15 Small Things That Make A Big Impact Toward A Child’s Independence

I’m not sure how it is like in your home but in many homes one of the biggest fights between parents and children is the battle for independence. As much as it is hard for a parent to fully accept their child growing up and leaving the nest, it is our role as parents to help support our children in their quest toward self-sufficiency and adulthood.

The goal is to have kids be independent with the things they HAVE TO be independent with such as cleaning up their own toys. What I notice often (and I am guilty of it) is that we expect our kids to be independent in the things WE want them to be independent in and tell them no to the things THEY want do do on their own. How often do we tell our kids they aren’t allowed to pick their own clothes or brush their own hair because they are too little but we expect them to clean up a room of toys by themselves!? It is a confusing message to the kids. The reality is that when we support them in their growth even when we think they aren’t ready, they are more willing to grow in the areas we want them to grow in. If you allow them to feel independent enough to brush their own hair, put away their own clothes when they ask to help, or many of the other areas they may ask to help us in, then they will develop the confidence to clean up after their own toys or do those other activities that they feel that they can’t do.

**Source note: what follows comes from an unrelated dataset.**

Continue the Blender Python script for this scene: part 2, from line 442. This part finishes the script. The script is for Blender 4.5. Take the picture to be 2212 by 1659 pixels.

There are some simple things that you as a parent can do now that can be a big impact for a child to feel independent and with some feelings of control. These are 10 small things that you can allow your child be independent with yet will bring so many positive feelings for your child and can even help eliminate some of the behaviors related to control. These are things that are helpful for them to start doing around the age of 4 depending on their developmental level.

Some of these options may involve a mess. That is ok! Letting them make a mess is part of the growth in themselves and in yourself in challenging that control part of you. They may have to get things wrong once (or maybe more often) in order for them to learn how to do it right. Part of them making a mess is also having them be a part of cleaning up the mess. Remember to stay calm and allow it to be just a part of the process. Praise them for the things they did right, praise them for their efforts, and praise them for even having the bravery to try something new and on their own.

  1. Let them wash their own body (although you can help them with the parts that are hard for them to get)

  2. Get themselves dressed

  3. Pick out their own clothes

  4. Pour their own bowl of snacks

  5. Put their own dish(es) in the dishwasher

  6. Put away dishes from the dishwasher

  7. Brushing their own hair (although you may have to go over it just to “double check”)

  8. Asking them what they want to help clean. They often like to try to vacuum or use the spray to clean windows or doors.

  9. Allow them to help you fold and put their own clothes away in the drawers

  10. Brush their own teeth (again, you will need to go over it once more)

  11. Plate their own food

  12. Order their own meal at a restaurant

  13. Let them scan some of the food or even their own food at the grocery store

  14. Feed the pets

  15. Cooking or baking (they can pour things that aren’t hot, stir, or even grab the items from cabinets that are needed for the recipe)

Remember that if a child wants to help or even try to help, honor that. Unless the thing they want to help with is unsafe, let them grow in their independence, try to learn new things, and let them learn how to make mistakes and “fail” at something.